Former President Claudine Gay still employed at Harvard, likely to keep salary of over $800k

Former Harvard President Claudine Gay will remain employed at the Ivy League school and likely keep a salary of over $800k.

Former Harvard President Claudine Gay will continue to be employed by the prestigious Ivy League school but will hold a different title while likely earning a salary of over $800,000.

Gay resigned as president of Harvard on Tuesday afternoon amid dueling scandals relating to numerous allegations of plagiarism and her testimony during a December Congressional hearing on anti-Semitism.
In a statement on Tuesday, the Harvard Corporation wrote that Gay will “resume her faculty position at Harvard” after stepping down.

While the statement is unclear what position Gay will return to, she was previously Dean of Social Science then as Dean of the Faculty of Arts and Sciences.

[RELATED: Harvard president Claudine Gay resigns]

According to the Harvard Crimson, Gay pulled in a salary of $824,068 in 2020 and $879,079 in 2021.

The New York Post reports that Gay’s salary is expected to be comparable to what it was in 2020 and 2021.

House GOP Conference Chairwoman Elise Stefanik, R-N.Y., told the New York Post that Gay shouldn’t return to Harvard’s faculty.

“She’s not fit to be a faculty member,” Stefanik said. “It’s unacceptable when you have students at Harvard who would be expelled for plagiarism to allow a faculty member who has nearly 50 examples of plagiarism in their very slim body of academic work.
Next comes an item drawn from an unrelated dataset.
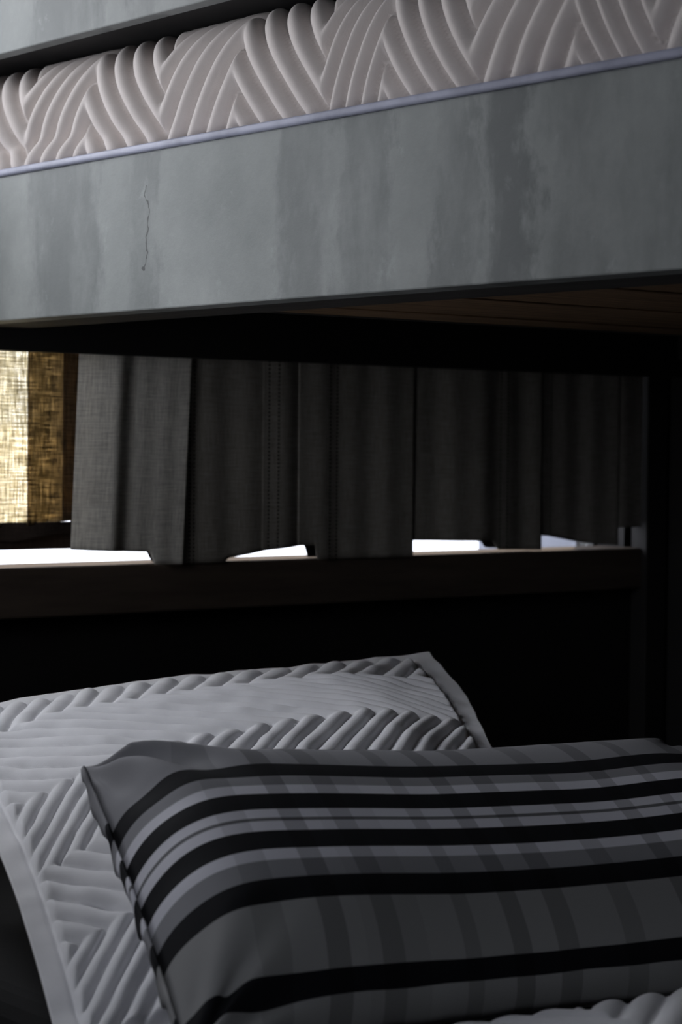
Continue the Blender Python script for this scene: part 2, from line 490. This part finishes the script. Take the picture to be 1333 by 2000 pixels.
# ------------------------------------------------------------------ plaid pillow
PC = [Vector(p) for p in ((-.407, -1.177, .806), (.405, -1.268, .768), (-.553, -1.582, .603), (.284, -1.685, .568))]   # TL TR BL BR
PT = .088
def plaid_pos(s, t, side=1):
    b = (PC[0] * (1 - s) + PC[1] * s) * (1 - t) + (PC[2] * (1 - s) + PC[3] * s) * t
    n = ((PC[1] - PC[0]).cross(PC[0] - PC[2])).normalized()
    us, ut = abs(2 * s - 1), abs(2 * t - 1)
    # edges pull in between the corners
    cen = (PC[0] + PC[1] + PC[2] + PC[3]) / 4
    pin = .006 * (1 - ut ** 2) * us ** 4
    pit = .022 * (1 - us ** 2) * ut ** 4
    sx = (PC[1] - PC[0]).normalized(); tx = (PC[2] - PC[0]).normalized()
    b = b - sx * (pin * (1 if s > .5 else -1)) - tx * (pit * (1 if t > .5 else -1))
    ms = max(0, 1 - us ** 9.0); mt = max(0, 1 - ut ** 2.6)
    h = (ms ** .62) * (mt ** .62)
    if side > 0: h *= PT * (1 + .12 * cos(s * 5 + .5))
    else: h *= -PT * .5
    return b, n, h, us, ut

T_STOPS = [  # weft bands along the pillow (position across its depth, kind)
]
def plaid_mat():
    m = Mat('plaid_cotton', rough=0.85, spec=0.2)
    uvn = m.n.new('ShaderNodeTexCoord'); sp = m.n.new('ShaderNodeSeparateXYZ'); m.link(uvn.outputs['UV'], sp.inputs[0])
    U, V = sp.outputs[0], sp.outputs[1]
    bk = (.012, .013, .018); g1 = (.27, .27, .285); g2 = (.52, .52, .56); g3 = (.17, .17, .185)
    st = [(0, g1)]
    for a, b, c in BANDS: st.append((a, c))
    rowc = m.ramp(V, st, 'CONSTANT')
    # warp bands: darker and lighter crossings
    ws = []
    for a, c in WARP: ws.append((a, c))
    warp = m.ramp(U, ws, 'CONSTANT')
    col = m.mix(1.0, rowc, warp, 'MULTIPLY')
    m.link(col, m.p.inputs['Base Color'])
    w = m.n.new('ShaderNodeTexNoise'); w.inputs['Scale'].default_value = 420
    m.link(uvn.outputs['UV'], w.inputs['Vector'])
    m.bump(w.outputs['Fac'], 0.2, 0.0008)
    return m.m
bk = (.007, .0075, .010); ga = (.29, .29, .31); gb = (.70, .70, .76); gc = (.32, .318, .318); gd = (.16, .16, .17)
BANDS = [(.0, 0, ga), (.260, 0, bk), (.320, 0, ga), (.356, 0, gb), (.392, 0, bk), (.450, 0, gb), (.483, 0, gd), (.494, 0, gb), (.530, 0, bk), (.592, 0, gb), (.628, 0, ga),
         (.680, 0, bk), (.745, 0, gc), (.905, 0, bk), (.952, 0, gc)]
WARP = [(0, .95), (.085, .80), (.125, 1.0), (.165, .98), (.17, .62), (.20, .98), (.225, .90), (.245, .62), (.275, .85), (.31, .95), (.36, .70), (.385, .92), (.43, .6),
        (.46, .95), (.50, .62), (.53, .92), (.60, .70), (.63, .92), (.70, .6), (.73, .9), (.78, .65), (.80, .92), (.87, .65), (.90, .95)]
M_plaid = plaid_mat()

def plaid():
    n, m_ = 220, 150
    V = []; uv = []
    for side in (1, -1):
        for j in range(m_):
            t = .5 - .5 * cos(pi * j / (m_ - 1)); 
            t = .5 * t + .5 * j / (m_ - 1)
            for i in range(n):
                s = i / (n - 1)
                s = .5 * s + .5 * (.5 - .5 * cos(pi * s))
                b, nn, h, us, ut = plaid_pos(s, t, side)
                # pulled creases fanning from the left corners
                w = 0
                for (cs, ct, amp) in ((0, 0, .022), (0, 1, .006), (1, 0, .005), (1, 1, .004)):
                    dx, dy = (s - cs) * .85, (t - ct) * .48
                    r = math.hypot(dx, dy); a = math.atan2(abs(dy), abs(dx))
                    w += amp * 1.3 * sin(a * 11 + 1.6) * smooth01(r / .05) * math.exp(-(r / .11) ** 2)
                    w += amp * .35 * sin(a * 21) * smooth01(r / .04) * math.exp(-(r / .08) ** 2)
                w += .0035 * noise.noise(Vector((s * 5, t * 3, 2)))
                wob = .004 * noise.noise(Vector((s * 14, t * 14, 9 ))) * (us ** 8 + ut ** 8)
                p = b + nn * (h + (w * (1 if side > 0 else .3)) * min(1, (1 - max(us, ut) ** 8) * 2) + wob)
                if side < 0 and i % 1 == 0: p = p
                V.append(p); uv.append((s, t))
    nv = n * m_
    F = grid_faces(n, m_) + grid_faces(n, m_, nv, True)
    ring = [i for i in range(n)] + [j * n + n - 1 for j in range(1, m_)] + [(m_ - 1) * n + i for i in range(n - 2, -1, -1)] + [j * n for j in range(m_ - 2, 0, -1)]
    for a, b in zip(ring, ring[1:] + ring[:1]):
        F.append((a, nv + a, nv + b, b))
    o = mesh_obj('striped_pillow', V, F, M_plaid, None, True, uv)
    # narrow sewn flange along the left seam, wavy and turned under
    FV = []; FU = []; nf = 160
    for k_ in range(5):
        for j in range(nf):
            t = j / (nf - 1)
            b, nn, h, us, ut = plaid_pos(0.0, t, 1)
            a = k_ / 4
            wv = .006 * sin(t * 31 + 1) + .004 * sin(t * 57)
            p = b + Vector((-.010, -.002, 0)) * a * (1 - .5 * a) * (1 + wv * 60) + Vector((.004, 0, -.020)) * a * a + nn * wv * a
            FV.append(p); FU.append((.04 + .01 * a, min(1, t + .035)))
    fo = mesh_obj('flange', FV, grid_faces(nf, 5), M_plaid, o, True, FU)
    fm = fo.modifiers.new('thickness', 'SOLIDIFY'); fm.thickness = .0015
    tag(o, 'grey and white plaid pillow with black stripes in front on the lower bunk', 'pillow')
    return o
plaid()

# ------------------------------------------------------------------ lower bunk coverlet (its folded edge shows at bottom right)
def lower_coverlet():
    nx, ny = 420, 200
    P = []; Q = []; uv = []
    for j in range(ny):
        y = -1.650 - .44 * j / (ny - 1)
        for i in range(nx):
            x = -.36 + 1.90 * i / (nx - 1)
            yy = y - .123 * (x + .1)
            e_ = (-1.650 - y)
            z = .602 + .004 * noise.noise(Vector((x * 4, y * 4, 0))) - .030 * (1 - smooth01(e_ / .022)) - .034 * smooth01((e_ - .22) / .10)
            P.append(Vector((x, yy, z)))
            tt = (x / .15) % 2.0; tri = tt if tt < 1 else 2 - tt
            Q.append((y + .12 * tri, x * 1.3)); uv.append((x, y))
    N = [Vector((0, 0, 1))] * len(P)
    V = [p + nn * (rib(q, .040, .010, .65) + stitch(q, .040, al)) for p, nn, (q, al) in zip(P, N, Q)]
    o = mesh_obj('quilted_coverlet', V, grid_faces(nx, ny, 0, True), M_quilt, None, True, uv)
    sm = o.modifiers.new('thickness', 'SOLIDIFY'); sm.thickness = .022; sm.offset = -1
    return tag(o, 'white quilted coverlet turned down below the striped pillow at bottom right', 'coverlet')
lower_coverlet()

# ------------------------------------------------------------------ curtains
def linen(name, col, translucent=0.0, tcol=(1, .8, .5), weave=True, lines=(), rough=0.95, clear=0.0):
    m = Mat(name, col, rough, spec=0.1)
    tc = m.n.new('ShaderNodeTexCoord'); sp = m.n.new('ShaderNodeSeparateXYZ'); m.link(tc.outputs['UV'], sp.inputs[0])
    U, V = sp.outputs[0], sp.outputs[1]
    sv = m.noise(m.coord('UV', (420, 22, 1)), 1.0, 3, .7)      # vertical slubs
    sh = m.noise(m.coord('UV', (22, 420, 1)), 1.0, 3, .7)      # horizontal slubs
    wv = m.math('ADD', sv, sh)                                    # ~0.6..1.4
    c = m.ramp(m.math('MULTIPLY', wv, .5), [(.36, tuple(k_ * .62 for k_ in col)), (.62, tuple(min(1, k_ * 1.25) for k_ in col))])
    for (u0_, w_) in lines:   # drawn-thread stitch lines
        d = m.math('ABSOLUTE', m.math('SUBTRACT', U, u0_))
        ln = m.math('LESS_THAN', d, w_)
        dash = m.math('GREATER_THAN', m.math('SINE', m.math('MULTIPLY', V, 900.0)), -.35)
        c = m.mix(m.math('MULTIPLY', m.math('MULTIPLY', ln, dash), .85), c, (.004, .004, .004))
    m.link(c, m.p.inputs['Base Color'])
    m.bump(wv, .5, .002)
    if translucent > 0:
        tr = m.n.new('ShaderNodeBsdfTranslucent')
        k_ = m.ramp(m.math('MULTIPLY', wv, .5), [(.38, tuple(x_ * .25 for x_ in tcol)), (.50, tuple(x_ * .60 for x_ in tcol)), (.62, tcol)])
        m.link(k_, tr.inputs['Color'])
        mx = m.n.new('ShaderNodeMixShader'); mx.inputs[0].default_value = translucent
        m.link(m.p.outputs[0], mx.inputs[1]); m.link(tr.outputs[0], mx.inputs[2])
        last = mx.outputs[0]
        if clear > 0:   # open gaps between the threads
            hole = m.math('MULTIPLY', m.math('GREATER_THAN', m.math('SINE', m.math('MULTIPLY', U, 2 * pi / .0030)), .1),
                          m.math('GREATER_THAN', m.math('SINE', m.math('MULTIPLY', V, 2 * pi / .0030)), .1))
            hole = m.math('MULTIPLY', hole, m.math('MULTIPLY', m.ramp(m.math('MULTIPLY', wv, .5), [(.46, 0.0), (.56, 1.0)]), clear))
            t2 = m.n.new('ShaderNodeBsdfTransparent'); m2 = m.n.new('ShaderNodeMixShader')
            m.link(hole, m2.inputs[0]); m.link(last, m2.inputs[1]); m.link(t2.outputs[0], m2.inputs[2]); last = m2.outputs[0]
        m.link(last, m.out.inputs['Surface'])
    return m.m

def curtain(name, x0, x1, ybase, yfun, bottom, mat, parent=None, ztop=1.52, nx=90, nz=60, xslant=0.0, thick=.0012):
    """hanging cloth between x0 and x1; bottom = [(x, z), ...]; yfun(x, z) = fold depth"""
    V = []; uv = []
    for j in range(nz):
        t = j / (nz - 1)
        for i in range(nx):
            x = x0 + (x1 - x0) * i / (nx - 1)
            zb = lerp_tab(x, bottom)
            z = ztop + (zb - ztop) * t
            xx = x + xslant * (1.30 - z)
            V.append(Vector((xx, ybase + yfun(x, z), z))); uv.append((x, z))
    o = mesh_obj(name, V, grid_faces(nx, nz, 0, True), mat, parent, True, uv)
    if thick:
        s_ = o.modifiers.new('thickness', 'SOLIDIFY'); s_.thickness = thick; s_.offset = 0
    return o

M_sheer = linen('sheer_golden_linen', (.34, .29, .21), .88, (1.0, .90, .66), clear=.9)
M_sheer2 = linen('loose_brown_linen', (.26, .20, .14), .65, (.78, .66, .48))
M_hem = linen('brown_hem_linen', (.060, .045, .038))
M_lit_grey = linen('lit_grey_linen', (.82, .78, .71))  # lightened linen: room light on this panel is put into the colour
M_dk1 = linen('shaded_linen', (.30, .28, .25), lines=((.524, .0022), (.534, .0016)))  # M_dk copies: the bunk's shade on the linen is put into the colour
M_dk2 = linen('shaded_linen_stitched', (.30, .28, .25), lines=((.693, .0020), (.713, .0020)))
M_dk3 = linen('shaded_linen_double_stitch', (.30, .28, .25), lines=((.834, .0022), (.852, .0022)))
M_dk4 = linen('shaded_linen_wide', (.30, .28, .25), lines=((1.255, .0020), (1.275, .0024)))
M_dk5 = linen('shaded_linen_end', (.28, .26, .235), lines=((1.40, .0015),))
M_blackout = plain_mat('blackout_lining', (.01, .01, .01), .9)

GRP = 'linen curtain panels over the head window'
def ctag(o, label): return tag(o, label, 'curtain', GRP)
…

It’s absurd and everybody knows it. Harvard knows it too.”

During a December Congressional hearing, Gay struggled to provide a clear answer when asked by Stefanik if calls for the genocide of Jews would violate the school’s bullying and harassment policies.

[RELATED: Harvard board that ‘unanimously’ supports Gay is overwhelmingly liberal, funds Democrats]

”It can be, depending on the context,” Gay responded.

She later apologized for the remarks in a follow-up interview with the Harvard Crimson, saying “I am sorry…Words matter.”

”When words amplify distress and pain, I don’t know how you could feel anything but regret,” Gay said. “I got caught up in what had become at that point, an extended, combative exchange about policies and procedures.”

”What I should have had the presence of mind to do in that moment was return to my guiding truth, which is that calls for violence against our Jewish community — threats to our Jewish students — have no place at Harvard, and will never go unchallenged,” added Gay. “Substantively, I failed to convey what is my truth.”